Hamas also holds the bodies of two Israeli soldiers killed in 2014, alongside two Israeli civilians who entered the Strip.

Unlike the Gaza Strip, from which the IDF pulled out entirely, the army remains deployed in many areas of the West Bank, including the sites of the evacuated settlements.

The destroyed West Bank towns have become a symbol to settlement supporters of an injustice they have sought to undo, while to Palestinians the areas are another section of West Bank territory stripped from them.

The repeal, approved in a first Knesset reading less than a week ago, will bolster the coalition’s efforts to legalize a wildcat outpost currently occupying the site of Homesh and a yeshiva that has been built there, which activists have tried repeatedly to reestablish since 2005.

Repealing restrictions on Jewish entry was a required step toward legalizing the outpost. Homesh is built on private Palestinian land, according to a High Court ruling. The head of the IDF Central Command will still need to sign a military order allowing Israelis to return to those areas.

The repealing of the disengagement law in the northern West Bank was met with fierce criticism from the international community, including from Israel’s closest ally, the United States.

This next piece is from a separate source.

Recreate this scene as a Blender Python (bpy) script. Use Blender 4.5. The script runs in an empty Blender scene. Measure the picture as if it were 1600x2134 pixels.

This combo picture shows the settlement of Morag, in the southern Gaza Strip, at 11am, top, and at 4pm, bottom, before and after Israeli bulldozers demolished houses, Monday, Aug. 22, 2005, as seen from the outskirts of Rafah. (AP Photo/Karel Prinsloo)

On Tuesday Israel’s ambassador to the US was summoned to the State Department for an unscheduled meeting in a rare move by the Biden administration aimed at escalating its protest against the Knesset’s passage of the law, a US official told The Times of Israel.

A readout issued by the US after Ambassador Mike Herzog’s meeting with Deputy Secretary of State Wendy Sherman said the American official “conveyed US concern” regarding the aspects of the 2005 Disengagement Law that the Knesset voted to rescind, including the prohibition on establishing settlements in the northern West Bank.

Hours earlier, State Department deputy spokesman Vedant Patel opened the daily press briefing with a lengthy statement condemning the Knesset vote revoking parts of the Disengagement Law, arguing that the move flew in the face of Israeli commitments to the US.

Patel said the US is “extremely troubled” by the legislation, noting that Homesh, was built on private Palestinian land.

The law “represents a clear contradiction of understandings the Israeli government made to the United States,” he continued, pointing to a letter then-prime minister Ariel Sharon sent to then-US president George W. Bush some 20 years ago in which the premier committed to evacuating the four northern West Bank settlements.

The EU’s foreign policy arm released a statement calling for the Knesset to reverse the legislation, which it said was “counterproductive to deescalation efforts, and hampers the possibility to pursue confidence-building measures and create a political horizon for dialogue.”